そこで、康熙字典の部首分類に従って、「さんずい」は「水」の4画、「てへん」は「手」の4画とするのです。「さんずい」も「てへん」も外見は3画だが、見かけに騙されてはいけない、というわけです。
たとえば、「沢(7画)」の旧字体は「澤(16画)」なので、旧字派はふつうに「16画」とします。ところが、康熙派は「さんずい」を4画とみなすので、「17画」を用いるのです。
画数がふつうと異なる部首は、他にもたくさんあります。「りっしんべん(3画)」は「4画(心)」、「ころもへん(5画)」は「6画(衣)」、「くさかんむり(3画、旧字体++は4画)」は「6画(艸)」、「こざとへん(3画)」は「8画(阜)」など、十数種類があります。
●康熙派の元祖、熊﨑健翁氏
字画の合計数で吉凶を判断する方法は明治中期に作られました。漢字が簡略化されて新字体ができるのは戦後なので、明治・大正期の漢字はすべて旧字体です。
そのため、昭和初期までの約40年間は、どの占い師も「澤(沢)」は字画数に「16画」を用いていました。[注]
ここで姓名判断の業界に一大旋風を巻き起こした占い師、熊﨑健翁氏が登場します。彼は「澤」の画数として「17画」を使い出したのです。字画の合計数で吉凶を判断する方法に、この特殊な画数の数え方を取り入れたのは、熊﨑氏が最初です。
●「さんずい(3画)」を4画とするアイデアの系譜
では、この発想自体が熊﨑氏のオリジナルかといえば、そうとは言い切れません。漢字の「へん」 や「つくり」の画数を康煕字典の部首分類にしたがって数えるやりかたは、すでに江戸時代からあったのです。

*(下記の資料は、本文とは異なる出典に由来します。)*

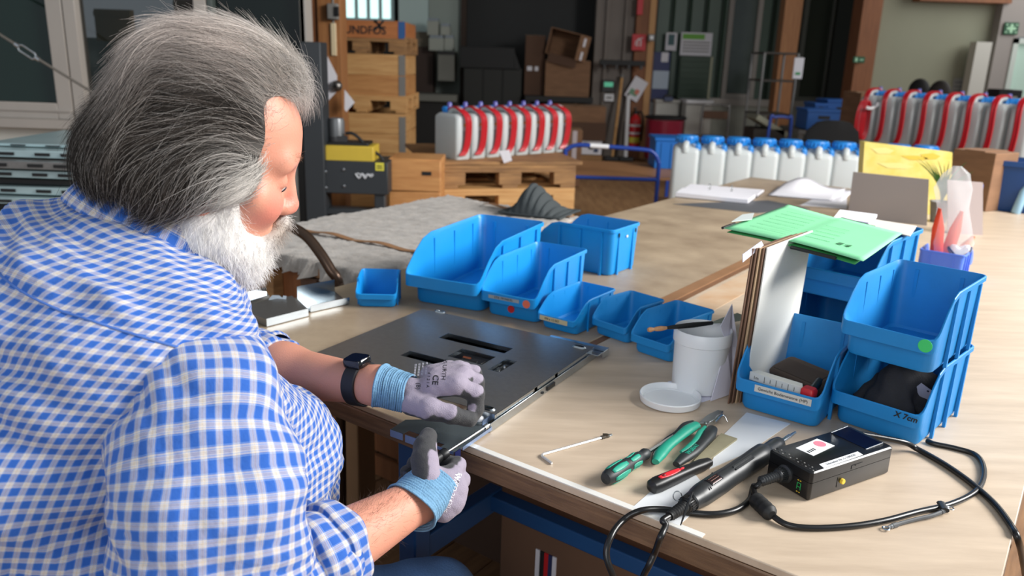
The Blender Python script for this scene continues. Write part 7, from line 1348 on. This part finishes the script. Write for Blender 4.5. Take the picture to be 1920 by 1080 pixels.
# ---- gloves
m_glove = mat('glove_knit', (150, 140, 156), .75, attr='col', bump=.35, bscale=700, sheen=.1)
gGREY, gDARK = LC(152, 142, 158), LC(54, 54, 56)
def glove(name, W_, fingers, thumb, palm_r, dorsal, darkrule):
    segs = []
    for f_ in fingers: pts, rd = f_; segs.append((W_*.35+pts[0]*.65, pts[0], palm_r, rd[0]*1.12, 'm')); segs += [(pts[i], pts[i+1], rd[i], rd[i+1], 'f%d' % i) for i in range(len(pts)-1)]
    tp, tr = thumb; ts = [(tp[i], tp[i+1], tr[i], tr[i+1], 't%d' % i) for i in range(len(tp)-1)]
    def f(p):
        palm = None; ds = []
        for a, b_, r1, r2, k in segs:
            if k == 'm': e_ = d_cone(p, a, b_, r1, r2); palm = e_ if palm is None else smin(palm, e_, .018)
        palm = smin(palm, d_cone(p, W_, W_*.6+segs[0][0]*.4, .030, palm_r*1.05), .02)
        out = palm
        fi = -1; fd = None
        for f_ in fingers:
            pts, rd = f_; fd = None
            for i in range(len(pts)-1): e_ = d_cone(p, pts[i], pts[i+1], rd[i], rd[i+1]); fd = e_ if fd is None else smin(fd, e_, .004)
            out = smin(out, fd, .006) 
        td = None
        for a, b_, r1, r2, k in ts: e_ = d_cone(p, a, b_, r1, r2); td = e_ if td is None else smin(td, e_, .006)
        out = smin(out, td, .009)
        return out+.0005*np.sin(p[:, 0]*330)*np.sin(p[:, 1]*310)*np.sin(p[:, 2]*350)
    allp = np.array([W_]+[x for f_ in fingers for x in f_[0]]+list(tp)); P, F = sdf_mesh(f, allp.min(0)-.05, allp.max(0)+.05, .0019); N = vnormals(P, F)
    best = np.full(len(P), 9.); kind = np.zeros(len(P), int); par = np.zeros(len(P))
    for si, (a, b_, r1, r2, k) in enumerate(segs+ts):
        d = d_cone(P, a, b_, r1, r2); m = d < best; best[m] = d[m]; kind[m] = {'m': 0, 'f0': 1, 'f1': 2, 'f2': 3, 't0': 4, 't1': 5, 't2': 6}[k]; t = ((P-a)@(b_-a))/((b_-a)@(b_-a)); par[m] = t[m]
    dn = N@dorsal; dk = darkrule(P, N, dn, kind, par); dk = np.clip(dk, 0, 1); 
    for _ in range(3):
        ac = np.zeros(len(P)); cn = np.zeros(len(P))
        for i in range(4): np.add.at(ac, F[:, i], dk[F].mean(1)); np.add.at(cn, F[:, i], 1)
        dk = ac/np.maximum(cn, 1)
    dk = np.clip((dk-.3)/.4, 0, 1)
    col = gGREY*(1-dk[:, None])+gDARK*dk[:, None]
    return np_mesh(name, P, F, m_glove, man, col=col)
DD = lambda *a: [D(*x) for x in a]
fr_ = [.0138, .0122, .0112, .0098]
WL = D(738, 733, 1.268)
Lf = [(DD((856, 722, 1.245), (892, 738, 1.252), (892, 766, 1.255), (882, 787, 1.258)), [.0150, .0140, .0128, .0112]), (DD((868, 703, 1.270), (894, 715, 1.278), (895, 745, 1.282), (889, 770, 1.282)), fr_), (DD((860, 694, 1.296), (889, 699, 1.306), (895, 724, 1.312), (890, 750, 1.312)), fr_), (DD((842, 692, 1.320), (872, 692, 1.332), (882, 712, 1.338), (879, 734, 1.338)), [.0125, .011, .010, .009])]
Lt = (DD((772, 756, 1.244), (806, 767, 1.228), (846, 777, 1.228), (880, 787, 1.240)), [.0195, .0175, .0140, .0118])
dL = unit(np.cross(D(868, 703, 1.27)-WL, D(842, 692, 1.32)-D(856, 722, 1.245))); dL = dL if dL[2] > 0 else -dL; dL = unit(dL+np.array([-.1, -.5, .2]))
def ruleL(P, N, dn, kind, par):
    dk = (dn < -.25).astype(float); dk[(kind == 2) & (dn < .55)] = 1; dk[kind == 3] = 1; dk[(kind == 1) & (par > .3) & (dn < .35)] = 1; dk[kind == 6] = 1; dk[(kind == 5) & (dn < .30)] = 1; dk[(kind == 4) & (dn < -.05)] = 1; return dk
gL = glove('glove', WL, Lf, Lt, .018, dL, ruleL)
WR = D(800, 918, 1.130)
Rf = [(DD((846, 892, 1.150), (858, 872, 1.185), (812, 862, 1.205), (775, 868, 1.195)), fr_), (DD((856, 916, 1.142), (866, 900, 1.185), (810, 888, 1.212), (762, 884, 1.20)), fr_), (DD((850, 942, 1.135), (858, 928, 1.178), (805, 908, 1.205), (758, 902, 1.19)), fr_), (DD((830, 960, 1.130), (838, 948, 1.165), (795, 928, 1.19), (760, 918, 1.18)), [.0125, .011, .010, .009])]
Rt = (DD((800, 893, 1.118), (796, 862, 1.128), (797, 838, 1.148), (803, 818, 1.168)), [.0205, .0185, .0160, .0130])
dR = unit(np.array([.55, -.75, .35])); bl_ = unit(RT*.8-UP*.3)
def ruleR(P, N, dn, kind, par):
    s = N@bl_; dk = ((s < .12) & (kind != 0)).astype(float); dk[(kind == 0) & (s < -.05)] = 1; dk[(kind >= 5)] = (s[kind >= 5] < .72); dk[kind == 3] = 1; dk[kind == 2] = 1; dk[kind == 6] = 1; return dk
gR = glove('glove', WR, Rf, Rt, .019, dR, ruleR)
m_cuff = mat('cuff_knit', (118, 164, 198), .85, var=.25, vscale=120, bump=.5, bscale=500); m_cuffd = mat('cuff_knit_inside', (74, 104, 138), .9, bump=.5, bscale=500)
def knit(C0, C1, r0, r1, parent, fl, hint):
    nrr, ncc = 46, 90; a = np.linspace(0, 2*PI, ncc+1); M = np.array(along(C0, C1, hint).to_3x3()); L_ = np.linalg.norm(C1-C0); rings = []; 
    for i in range(nrr):
        f = i/(nrr-1); r = r0+(r1-r0)*f+.0008*math.sin(i*1.9)+(.0025*math.exp(-(f/.08)**2))
        rings.append([C0+M@np.array([(r*(1+.02*math.sin(5*x+9*f)))*math.cos(x), r*fl*math.sin(x), L_*f+.003*math.sin(2*x+1)]) for x in a[:-1]])
    b = MB(); b.loft(rings, cap=False); b.build('knit_cuff', m_cuff, parent, world=True, solid=.0028, angle=180)
fw_ = unit(LW-LE); knit(D(712, 722, 1.268), D(765, 738, 1.262), .0365, .0335, gL, .86, (0, 0, 1))
knit(D(768, 953, 1.098), D(818, 902, 1.142), .0395, .0345, gR, .9, (0, 0, 1))
# print on the gloves
dgp = bpy.context.evaluated_depsgraph_get(); bvL = BVHTree.FromObject(gL, dgp); Wm = Matrix.Translation(ROOT[man.name].translation)
def gtext(g, bv, body, size, u, v, d, xdir, m, **kw):
    o_ = D(u, v, d); to = unit(CAM-o_); x = unit(xdir-to*(xdir@to)); y = np.cross(to, x); of = np.array(ROOT[man.name].translation)
    M = frame(o_-of, x, y, to); me = text(body, size, M, m, g, world=False, bvh=bv, **kw); return me
m_wp = mat('white_print', (214, 212, 220), .7)
rtv, dnv = RT-UP*.15, -UP-RT*.1
gtext(gL, bvL, 'CE', .013, 816, 712, 1.235, dnv, m_ink, bold=.0002); gtext(gL, bvL, 'WURTH', .009, 833, 692, 1.24, dnv, m_ink); gtext(gL, bvL, '(B)', .009, 784, 724, 1.24, dnv, m_ink)
gtext(gL, bvL, '4 1 2 1 A', .0065, 803, 712, 1.235, dnv, m_ink)
for i in range(4): gtext(gL, bvL, '=====', .007, 778+7*i, 694-1.2*i, 1.245, dnv, m_wp)
bvR = BVHTree.FromObject(gR, dgp)
for i in range(4): gtext(gR, bvR, ['4121A EN388', 'CAT. II  S.10', 'WORK GLOVE', 'EN ISO 21420'][i], .0086, 833+6*i, 934-5*i, 1.10, unit(-UP-.35*RT), m_wp, bold=.0001)
gtext(gR, bvR, '10', .006, 858, 902, 1.10, dnv, m_ink); b = MB(); 
# ---- wrist watch
wc = LE+(LW-LE)*.885; wd = unit(LW-LE); rW = .0335
M_ = along(wc, wc+wd, (0, 0, 1)); ws = thing('wrist_strap', '', 'watch') if False else None
b = MB(); rings = []
for z_, rr_w in ((-.0125, rW), (-.0125, rW+.0022), (-.011, rW+.0035), (.011, rW+.003), (.0125, rW+.0016), (.0125, rW-.0006)): rings.append([(rr_w*math.cos(a), rr_w*math.sin(a), z_) for a in np.linspace(0, 2*PI, 60, endpoint=False)])
b.loft(rings, cap=False, M=M_); strap = b.build('watch_strap', mat('black_silicone', (22, 22, 26), .5), man, world=True)
upl = np.array(M_.to_3x3().inverted() @ Vector((.12, -.18, 1))); ang_w = math.atan2(upl[1], upl[0]); MW = M_ @ T((0, 0, 0), rz=ang_w)
b = MB(); b.loft([[(rW+.002+h_, y_*s_, z_*s_) for y_, z_ in [(p_[0], p_[1]) for p_ in ring(.0165, -.0195, .0195, .008, 5, 3)]] for h_, s_ in ((-.002, .96), (.001, 1), (.008, 1), (.0105, .93))], M=MW); b.build('watch_case', mat('watch_black', (16, 16, 18), .15, coat=.5), strap, world=True)
b = MB(); b.loft([[(rW+.0125+h_, y_*.86, z_*.86) for y_, z_ in [(p_[0], p_[1]) for p_ in ring(.0165, -.0195, .0195, .008, 5, 3)]] for h_ in (0, .0006)], M=MW); b.build('watch_glass', mat('watch_glass', (10, 18, 40), .04), strap, world=True)
for i in range(6): a = ang_w-1.25-i*.16; b = MB(); c_ = M_ @ Vector(((rW+.0034)*math.cos(a), (rW+.0034)*math.sin(a), 0)); b.ball(c_, .0016, 6); b.build('strap_hole', m_ink, strap, world=True)
wcR = RE+(RW-RE)*.93
# arm hair
def arm_hair(E_, W_, n, f0, f1, side, name):
    t = rng.uniform(f0, f1, n); a = rng.normal(side, .55, n); M = np.array(along(E_, W_).to_3x3()); r = np.interp(t, [0, .35, 1], [.044, .046, .029])-.001; d_ = np.stack([np.cos(a), np.sin(a), 0*a], 1)@M.T; r0 = E_+(W_-E_)*t[:, None]+d_*r[:, None]; jj = rng.normal(0, .4, (n, 3)); hair_curves(name, r0, lambda p, f: (lambda v: v/np.linalg.norm(v, axis=1)[:, None])(d_*(.8-.3*f)+unit(W_-E_)*.5+jj), np.tile(LC(70, 54, 44), (n, 1)), rng.uniform(.008, .017, n), 5, .00009, m_hair, man)
MR = np.array(along(RE, RW).to_3x3()); upv = MR.T@np.array([0, .4, 1]); arm_hair(RE, RW, 420, .45, .85, math.atan2(upv[1], upv[0])+.5, 'arm_hair'); dnv_ = MR.T@np.array([0, .3, -1]); arm_hair(RE, RW, 260, .5, .8, math.atan2(dnv_[1], dnv_[0]), 'arm_hair')
# ================================================================ people far behind
def far_person(label, u, v, y, shirt_c, hair_c, yaw):
    c = Y(u, v, y); hz = c[2]-.11; t = thing('person', label, 'person', (c[0], y, 0), yaw)
    f = lambda p: smin(smin(smin(d_ell(p, (0, .0, hz), (.078, .095, .115)), d_cone(p, (0, -.01, hz-.06), (0, -.02, hz-.2), .05, .06), .04), smin(d_cone(p, (-.15, -.02, hz-.25), (.15, -.02, hz-.25), .065, .065), d_cone(p, (0, -.02, hz-.3), (0, -.03, hz-.65), .13, .15), .08), .06), smin(d_cone(p, (-.19, -.02, hz-.26), (-.22, .05, hz-.52), .05, .042), smin(d_cone(p, (.19, -.02, hz-.26), (.22, .05, hz-.52), .05, .042), smin(d_cone(p, (-.22, .05, hz-.52), (-.12, .25, hz-.5), .04, .03), d_cone(p, (.22, .05, hz-.52), (.12, .25, hz-.5), .04, .03), .02), .02), .02), .04)
    P, F = sdf_mesh(f, (-.35, -.25, hz-.85), (.35, .35, hz+.16), .012); body = np_mesh('body', P, F, mat('far_skin', (196, 150, 126), .6), t, world=False)
    g = lambda p: smax(smax(f(p)-.008, p[:, 2]-(hz-.17), .02), 0*p[:, 0]-(p[:, 2]-(hz-.78)), .02)
    P, F = sdf_mesh(g, (-.36, -.27, hz-.87), (.36, .36, hz+.16), .012); np_mesh('shirt', P, F, mat('far_shirt_%d' % int(u), shirt_c, .85, var=.15, vscale=9), t, world=False)
    h = lambda p: smax(d_ell(p, (0, -.012, hz+.018), (.092, .104, .118)), -d_ell(p, (0, .13, hz-.05), (.09, .09, .11)), .02)
    P, F = sdf_mesh(h, (-.15, -.2, hz-.2), (.15, .2, hz+.2), .010); np_mesh('hair', P, F, mat('far_hair_%d' % int(u), hair_c, .8, var=.3, vscale=40), t, world=False)
    b = MB(); b.box((0, -.02, hz-.82), (.4, .4, .05)); b.box((0, -.02, (hz-.85)/2), (.06, .06, hz-.85)); b.box((0, -.02, .02), (.45, .45, .04)); s_ = b.build('stool', m_black); s_.location = (c[0], y, 0); s_.rotation_euler = (0, 0, yaw); tag(s_, 'dark stool under '+label.split(' with')[0].replace('person', 'the person')+' '+str('at left' if u < 1740 else 'at right'), 'stool')
far_person('person with black hair and blue collar behind the rear canisters', 1724, 152, 8.3, (40, 66, 150), (16, 16, 18), R(20))
far_person('person with dark brown hair behind the rear canisters', 1764, 156, 7.4, (70, 60, 62), (36, 28, 25), R(-15))
t, w, h = bx('equipment_case', 'black equipment case with pale band above the rear canisters at right', 'case', 1872, 168, 1916, 196, 7.6, .2, m_black, flap=False, zb=.80); b = MB(); b.box((0, -.101, h-.075), (w*.6, .004, .035)); b.build('pale_band', mat('dull_cream', (150, 150, 132), .6), t)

たとえば『名判集成』(赤頬氏著、文政5年〔1822年〕)を見ると、「字の画数は、字書のとおりを用ゆ。・・・サンズイ〔3画〕 は水で4画、リッシン〔3画〕は心で4画・・・」 などと書いてあります。[注]
また、明治初期の『通俗名乗字解』(青木輔清著、明治8年〔1875年〕) にも同様の記載があり、熊﨑氏がこれらの書物に目を通していた可能性があるのです。[注]
ただ、『名判集成』や『通俗名乗字解』が用いるのは、字画数で易の卦を立てる方法で、江戸時代から伝わる古式の姓名判断です。その点、数霊で吉凶を判断する現代の姓名判断とは異なります。[注]
●同業者からの批判
熊﨑健翁氏はいくつもの新手法を姓名判断に導入しました。その一部は従来の方法を否定するものだったため、当時の占い師たちを怒らせたり、混乱させたりしました。「さんずい」や「てへん」を4画とみなす新説もそのひとつでした。
当然、他の占い師から批判が続出します。「漢字の起源に遡って、さんずい を 水 とするくらいなら、なぜ字形そのものを甲骨文字まで遡らないのか」とか、「康熙字典のもとになった字書の一つに玉篇があるが、両者には同一漢字なのに画数の異なるものがたくさん載っている。なぜ康煕字典の画数は正しく、玉篇のそれは間違っているのか」など。[注]
姓名判断の愛好者からすると、どの批判も非常に興味深いものばかりです。しかし、残念なことに、現在にいたるまで明快な回答が出されたことはありません。
単なる趣味の違いという気もしますが、「なぜ康熙字典か」という疑惑も永遠の謎になりそうですね。